The report added, “In this single case, four words dictate to the more than 2 million Americans proudly and honorably serving in uniform that their service to the country – in any state, territory, or overseas assignment – in any joint capacity can only be recognized with the neutering word ‘themselves.’”

Nearly immediately after realizing that Change 5 is now a part of the manual, Senator Tom Cotton (R- AR) demanded answers from the DOD. In a letter to Defense Secretary Llyod Austin, Cotton wrote, “I write regarding the department’s decision to incorporate ‘gender neutral’ language into decoration and award citations.

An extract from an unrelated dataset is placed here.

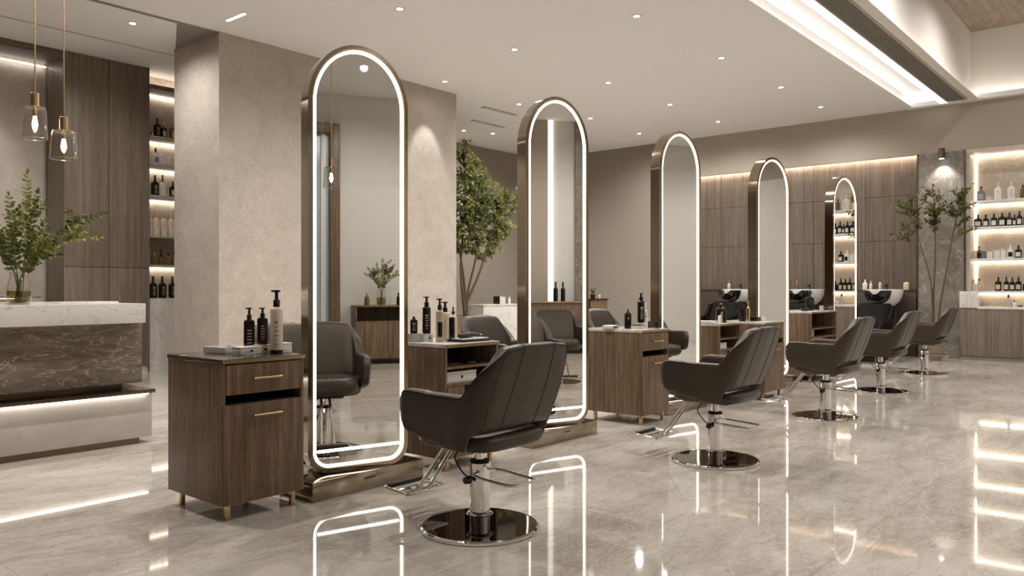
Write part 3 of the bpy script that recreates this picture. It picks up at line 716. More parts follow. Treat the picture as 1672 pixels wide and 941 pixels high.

Our military will apparently now use the word ‘themself’ – which is not even a word, I hasten to add – instead of ‘himself’ or ‘herself’ to describe heroic or distinguished actions.”

In his letter, Cotton noted that “the previous guidance simply referred to servicemembers as ‘himself or herself’” He added, “This language isn’t referring to unspecified personnel in the abstract or large numbers of troops – it refers to a specific, named person whose ‘preferred gender’ is presumably known.”

Cotton noted that this change highlights the “Pentagon’s apparent trend of focusing on leftist social goals” rather than “fixing the military’s real problems.”

He wrote, “The Department’s embrace of far-left gender ideology doesn’t merely subvert the English language in ways that would astonish George Orwell. Worse, it exemplifies a Pentagon leadership consumed by the fads of the faculty lounge at a time when the Army can’t hit its recruiting goals, the Navy can’t keep ships out of dry dock, and the Air Force can’t find spare parts for planes.”

Cotton served Austin with three questions about the change, giving him one week to answer them. Those questions are listed below:
  •        Did you personally approve the inclusion of Change 5 in the Manual of Military Decorations and Awards? If not, when did you first learn of the change?
  •        Under this updated guidance, may servicemembers request the use of the male or female pronoun on their award citations and at promotion and retirement ceremonies? How will those requests be treated?
  •        What other official documentation within the DoD requires gender-neutral language, such as the replacement of ‘himself’ and ‘herself’ with ‘themself.’

Cotton’s last words in his letter were, “I also would welcome a reply that this whole episode was just a practical joke, or a decision you immediately reversed when it came to your attention.”

If this was not a practical joke, as noted by Cotton, then it will more than likely trickle down to the service-level awards made by the Army, Navy, Air Force, Marines, and Space Force sooner than later.